### TASK INSTRUCTIONS
Scan the lines below; pull out those with "stucco".

### MATERIAL

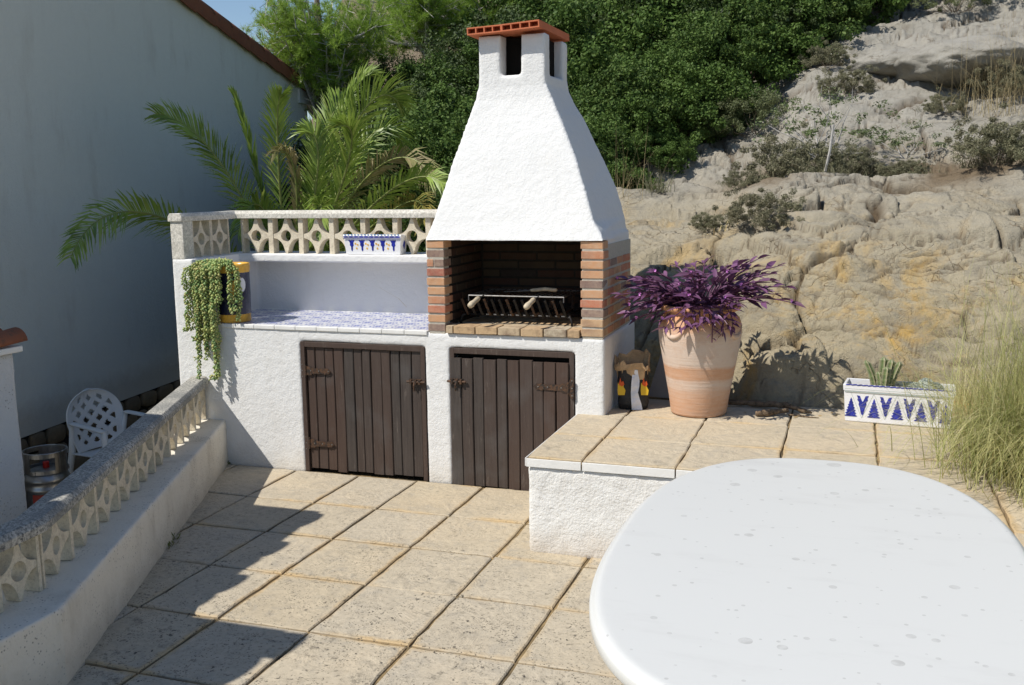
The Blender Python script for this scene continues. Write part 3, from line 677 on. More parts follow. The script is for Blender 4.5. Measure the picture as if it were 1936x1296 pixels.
# weeds at its foot
for px, py in ((340, 985), (330, 1020), (375, 945), (322, 1035), (430, 880), (415, 888)):
    p = at(px, py, 2, 0); mb = MB()
    for _ in range(26):
        a = random.uniform(0, 6.28); l = random.uniform(.01, .035); q = Vector((random.gauss(0, .012), random.gauss(0, .018), 0)); d = Vector((math.cos(a), math.sin(a), random.uniform(.3, 1.6)))*l; s_ = d.cross(Vector((0, 0, 1))).normalized()*.004
        mb.add([q, q+d*.5+s_, q+d, q+d*.5-s_], [(0, 1, 2, 3)])
    o = mb.build('weed', M['weed'], None, loc=p+Vector((-.01, 0, 0))); tag(o, 'tiny green weed growing in the joint at the foot of the low wall', 'weed', 'weeds at the foot of the low wall')

# ------------------------------------------------------------------ barbecue
bbq = empty('barbecue', (0, 0, 0), 'large white plastered masonry barbecue with flared chimney hood and two wooden doors', 'barbecue')
FY = 5.24
D1 = (-3.138, -2.315); D2 = (-2.160, -1.417); DT = .812
mb = MB().box(-4.03, D1[0], FY, 5.98, -.02, .892).box(D1[1], D2[0], FY, 5.98, -.02, .892).box(D2[1], -1.245, FY, 6.06, -.02, .892)
mb.box(-4.03, -1.245, FY, 5.98, DT, .892).box(-4.0, -1.3, 5.34, 6.05, -.02, .892)
mb.box(-4.03, -3.88, FY, 6.05, .8, 1.30).box(-4.0, -2.27, 5.95, 6.10, .8, 1.25)
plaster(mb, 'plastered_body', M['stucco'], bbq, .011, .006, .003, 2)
slabm = MB().box(-3.885, -2.285, 5.752, 6.08, 1.247, 1.300); plaster(slabm, 'shelf', M['stucco'], bbq, .011, .004, .002, 2)
# counter tiles
tl = mesh(*[(lambda m: (m.v, m.f))(MB().box(-.0715, .0715, -.0715, .0715, -.008, 0))][0], M['azulejo'])
x = -2.295-.0725
while x > -3.90:
    for k in range(5):
        if 5.262+.0725+k*.1445 > 5.97: continue
        o = link('counter_tile', tl, bbq, (x, 5.264+.0725+k*.1445, .904+random.uniform(-.0006, .0006)))
    MB().box(x-.071, x+.071, FY-.008, 5.2625, .878, .903).build('edge_tile', M['white_trim'], bbq, bevel=.003)
    x -= .1448
MB().box(-3.88, -2.3, 5.25, 5.95, .88, .8955).build('tile_bed', M['mortar'], bbq)
# doors
def plank_mesh(w_, z0, z1, seedv):
    rnd = random.Random(seedv); n_ = 5; vs = []; zs = [z0+(z1-z0)*k/n_ for k in range(n_+1)]
    bowl = rnd.uniform(-.003, .003)
    for z in zs:
        o_ = bowl*math.sin(math.pi*(z-z0)/(z1-z0)); e = rnd.uniform(-.0012, .0012)
        vs += [(-w_/2+o_, .018, z), (-w_/2+.0+o_+e, .004, z), (-w_/2+.004+o_+e, 0, z), (w_/2-.004+o_, 0, z), (w_/2+o_, .004, z), (w_/2+o_, .018, z)]
    fs = []
    for i in range(n_):
        for k in range(6): fs.append((i*6+k, i*6+(k+1) % 6, (i+1)*6+(k+1) % 6, (i+1)*6+k))
    fs += [tuple(range(6)), tuple(n_*6+k for k in range(6))]
    return vs, fs
def hinge(parent, x, z, sgn, y, L=.165):
    """strap hinge with pointed end"""
    P = [(0, .026), (.03, .026), (.04, .017), (L*.72, .014), (L*.76, .021), (L*.84, .014), (L*.90, .018), (L, 0), (L*.90, -.018), (L*.84, -.014), (L*.76, -.021), (L*.72, -.014), (.04, -.019), (.03, -.028), (0, -.026)]
    P = [(x+sgn*(a+.022), z+b) for a, b in P]; Q_ = [(-.020, .045), (-.008, .058), (.004, .045), (.010, .03), (.010, -.03), (.004, -.046), (-.008, -.062), (-.020, -.046), (-.016, 0)]
    Q_ = [(x+sgn*(a+.006), z+b) for a, b in Q_]
    if sgn < 0: P = P[::-1]; Q_ = Q_[::-1]
    mb = MB().prism(P, y-.006, y-.002).prism(Q_, y-.0065, y-.0025).tube([(x+sgn*.018, y-.006, z-.034), (x+sgn*.018, y-.006, z+.034)], .0065, 8)
    o = mb.build('hinge', M['rust'], parent)
    return o
def rivets(parent, pts, y):
    mb = MB()
    for x, z in pts: mb.tube([(x, y, z), (x, y-.004, z)], [.0042, .0028], 8)
    return mb.build('rivets', M['zinc'], parent)
def bolt(parent, x, z, y, sgn):
    mb = MB().box(x-.045, x+.035, y-.004, y, z-.016, z+.016).tube([(x-.055*sgn, y-.012, z), (x+.06*sgn, y-.012, z)], .007, 8)
    for a in (-.03, 0, .025): mb.box(x+a-.006, x+a+.006, y-.021, y, z-.013, z+.013)
    mb.tube([(x-.004, y-.015, z), (x-.006, y-.022, z-.02), (x-.008, y-.018, z-.055)], [.006, .006, .004], 6)
    return mb.build('bolt', M['rust'], parent)
def door(x0, x1, zt, n_, y, name, seedv, zb=.004, skew=0):
    d = link('door', None, bbq, (0, 0, 0)); d.empty_display_size = .1
    w_ = (x1-x0)/n_; rnd = random.Random(seedv); ws = [rnd.uniform(.85, 1.15) for _ in range(n_)]; k = (x1-x0)/sum(ws); x = x0
    for i in range(n_):
        ww = ws[i]*k; vs, fs = plank_mesh(ww-.004, zb+rnd.uniform(-.004, .012), zt+rnd.uniform(-.006, .003), seedv*50+i)
        me = mesh(vs, fs, M['plank'], False, 'plank'); MB().fix(me); o = link('plank', me, d, (x+ww/2, y+rnd.uniform(-.003, .004), 0)); x += ww
        o.rotation_euler.y = skew+rnd.gauss(0, .002)
    MB().box(x0, x1, y+.022, y+.03, .01, zt-.01).build('backing', M['black'], d)
    return d
d1 = door(D1[0]+.030, D1[1]-.030, .778, 12, FY+.008, 'door', 3, .010, .0)
d2 = door(D2[0]+.006, D2[1]-.030, .755, 10, FY-.012, 'door', 9, -.002, .0)
d1['label'] = 'weathered brown plank door with two strap hinges on its left edge'; d2['label'] = 'brown plank door hanging a little low, hinged at its right edge'
for (x0, x1) in (D1, D2):
    MB().box(x0+.001, x0+.028, FY-.004, FY+.03, 0, DT-.002).box(x1-.028, x1-.001, FY-.004, FY+.03, 0, DT-.002).box(x0+.028, x1-.028, FY-.003, FY+.03, DT-.034, DT-.002).build('door_frame', M['plank'], bbq, bevel=.002)
    MB().box(x0+.03, x1-.03, FY+.05, FY+.06, 0, DT-.03).build('recess', M['black'], bbq)
hinge(d1, D1[0]+.012, .632, 1, FY+.004); hinge(d1, D1[0]+.016, .178, 1, FY+.004); hinge(d2, D2[1]-.012, .612, -1, FY-.012, .20)
rivets(d1, [(D1[0]+x_, z_) for x_, z_ in ((.065, .632), (.12, .632), (.185, .632), (.008, .67), (.008, .632), (.008, .595), (.07, .178), (.125, .178), (.19, .178), (.012, .215), (.012, .178), (.012, .14))], FY-.001)
rivets(d2, [(D2[1]-x_, z_) for x_, z_ in ((.07, .612), (.15, .612), (.205, .612), (.008, .655), (.008, .612), (.008, .57))], FY-.018)
bolt(d1, D1[1]-.058, .600, FY-.004, 1); bolt(d2, D2[0]+.052, .618, FY-.014, -1)
# brick part
bk = MB().box(-.5, .5, -.5, .5, -.5, .5); bme = mesh(bk.v, bk.f, M['brick'], False, 'brick'); bk.fix(bme)
bmv = bmesh.new(); bmv.from_mesh(bme); bmesh.ops.bevel(bmv, geom=bmv.edges[:], offset=.035, segments=1, affect='EDGES'); 
bmv.to_mesh(bme); bmv.free()
bms = bme.copy(); bms.materials[0] = M['brick_soot_shade']; bmh = bme.copy(); bmh.materials[0] = M['hearth']
def brick(c, s, me=bme, rz=0, name='brick'):
    o = link(name, me, bbq, c); o.scale = s; o.rotation_euler = (random.gauss(0, .004), random.gauss(0, .006), rz+random.gauss(0, .006)); return o
Z0, PZ = .897, .0532
MB().box(-2.283, -2.186, FY+.004, 5.32, .885, 1.44).build('mortar', M['mortar'], bbq); mort = MB().box(-1.372, -1.256, FY+.004, 5.96, .885, 1.40).build('mortar', M['mortar'], bbq)
MB().box(-2.28, -2.187, 5.32, 5.95, .885, 1.44).box(-2.2, -1.373, 5.86, 5.96, .885, 1.5).box(-1.3745, -1.3725, 5.32, 5.86, .885, 1.44).build('dark_mortar', M['mortar_dark'], bbq)
for c in range(10):
    z = Z0+PZ*(c+.5); hz = .0405
    # front columns
    if c == 7:
        brick((-2.268, FY+.055, z), (.040, .11, hz)); brick((-2.213, FY+.055, z), (.060, .11, hz))
    else: brick((-2.234+random.gauss(0, .0015), FY+.055+random.gauss(0, .0015), z), (.110, .112, hz))
    brick((-1.3155+random.gauss(0, .002), FY+.055+random.gauss(0, .0015), z), (.127, .112, hz))
    # right flank
    y = FY+.115+(.06 if c % 2 else -.005) 
    first = True
    yend = 5.955
    if c < 8:
        if c % 2: brick((-1.3155, (FY+.115+y-.006)/2, z), (.124, y-.006-FY-.115, hz))
        while y < yend-.03:
            L = min(random.choice((.115, .15, .17, .19)), yend-y); brick((-1.3155+random.gauss(0, .0012), y+L/2, z), (.125, L-.012, hz)); y += L
    # inside left and back
    y = FY+.118+(0 if c % 2 else .07)
    if y > FY+.15: brick((-2.234, FY+.15, z), (.106, .06, hz), bms)
    while y < 5.84:
        L = min(.15, 5.85-y); brick((-2.232, y+L/2, z), (.106, max(.02, L-.012), hz), bms); y += L
    x = -2.18-(.12 if c % 2 else 0)
    while x < -1.38:
        L = .24; a, b = max(x, -2.178), min(x+L, -1.378)
        if b-a > .03: brick(((a+b)/2, 5.885, z), (b-a-.012, .06, hz), bms)
        x += L
MB().box(-2.176, -1.381, 5.30, 5.86, .885, .928).build('hearth', M['mortar_dark'], bbq)
x = -2.215
for L in (.085, .135, .135, .135, .135, .135, .120):
    a, b = max(x, -2.176), min(x+L, -1.382); brick(((a+b)/2, 5.288, .917+random.gauss(0, .001)), (b-a-.005, .125, .042), bmh, 0, 'hearth_brick'); x += L
for r in range(4):
    x = -2.176-(.06 if r % 2 else 0)
    while x < -1.39:
        a, b = max(x, -2.176), min(x+.22, -1.382)
        if b-a > .03: brick(((a+b)/2, 5.41+r*.115, .912), (b-a-.006, .108, .042), bmh, 0, 'hearth_brick')
        x += .22
# flared hood: closed shell lofted between corner profiles
prof = [  # z, xl_front, xr_front, y_front, xl_back, xr_back
 (1.425, -2.296, -1.247, 5.232, -2.30, -1.262), (1.47, -2.280, -1.268, 5.248, -2.285, -1.281), (1.53, -2.256, -1.312, 5.268, -2.27, -1.290), (1.70, -2.209, -1.374, 5.318, -2.225, -1.338),
 (1.87, -2.168, -1.437, 5.366, -2.18, -1.415), (2.03, -2.118, -1.513, 5.413, -2.125, -1.495), (2.12, -2.088, -1.556, 5.440, -2.09, -1.540), (2.215, -2.056, -1.602, 5.466, -2.056, -1.600), (2.28, -2.044, -1.632, 5.474, -2.044, -1.632), (2.345, -2.040, -1.640, 5.476, -2.040, -1.645)]
TH = .075; YB = 5.955
def ring(p, t): z, a, b, yf, c, d = p; return [(a+t, yf+t, z), (b-t, yf+t, z), (d-t, YB-t, z), (c+t, YB-t, z)]
vs = []; 
for p in prof: vs += ring(p, 0)
for p in prof: vs += ring(p, TH)
fs = []; n_ = len(prof)
for i in range(n_-1):
    for k in range(4):
        q = (k+1) % 4; fs.append((i*4+k, i*4+q, (i+1)*4+q, (i+1)*4+k)); o_ = n_*4; fs.append((o_+i*4+q, o_+i*4+k, o_+(i+1)*4+k, o_+(i+1)*4+q))
for i, fl in ((0, False), (n_-1, True)):
    for k in range(4):
        q = (k+1) % 4; fs.append((i*4+k, n_*4+i*4+k, n_*4+i*4+q, i*4+q) if not fl else (i*4+q, n_*4+i*4+q, n_*4+i*4+k, i*4+k))
mb = MB().add(vs, fs)
mb.box(-1.345, -1.262, 5.365, 5.955, 1.312, 1.45)                     # skirt over the flank
zt = 2.565
for (a, b, c, d) in ((-2.040, -1.905, 5.476, 5.59), (-1.785, -1.640, 5.476, 5.57), (-2.040, -1.90, 5.84, 5.955), (-1.78, -1.645, 5.86, 5.955)): mb.box(a, b, c, d, 2.30, zt)
hood = plaster(mb, 'hood', M['stucco'], bbq, .0115, .010, .003, 2)
MB().box(-2.22, -1.36, 5.37, 5.86, 1.50, 1.51).build('flue', M['black'], bbq) if False else None
MB().box(-2.0, -1.68, 5.53, 5.9, 2.28, 2.30).build('flue_dark_sheet', M['black'], bbq)  # added black sheet for the darkness down the flue
MB().box(-1.985, -1.70, 5.60, 5.88, 2.29, 2.562).build('flue_dark_core', M['black'], bbq)  # solid black core added so the chimney openings look dark inside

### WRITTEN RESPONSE
plaster(mb, 'plastered_body', M['stucco'], bbq, .011, .006, .003, 2)
slabm = MB().box(-3.885, -2.285, 5.752, 6.08, 1.247, 1.300); plaster(slabm, 'shelf', M['stucco'], bbq, .011, .004, .002, 2)
hood = plaster(mb, 'hood', M['stucco'], bbq, .0115, .010, .003, 2)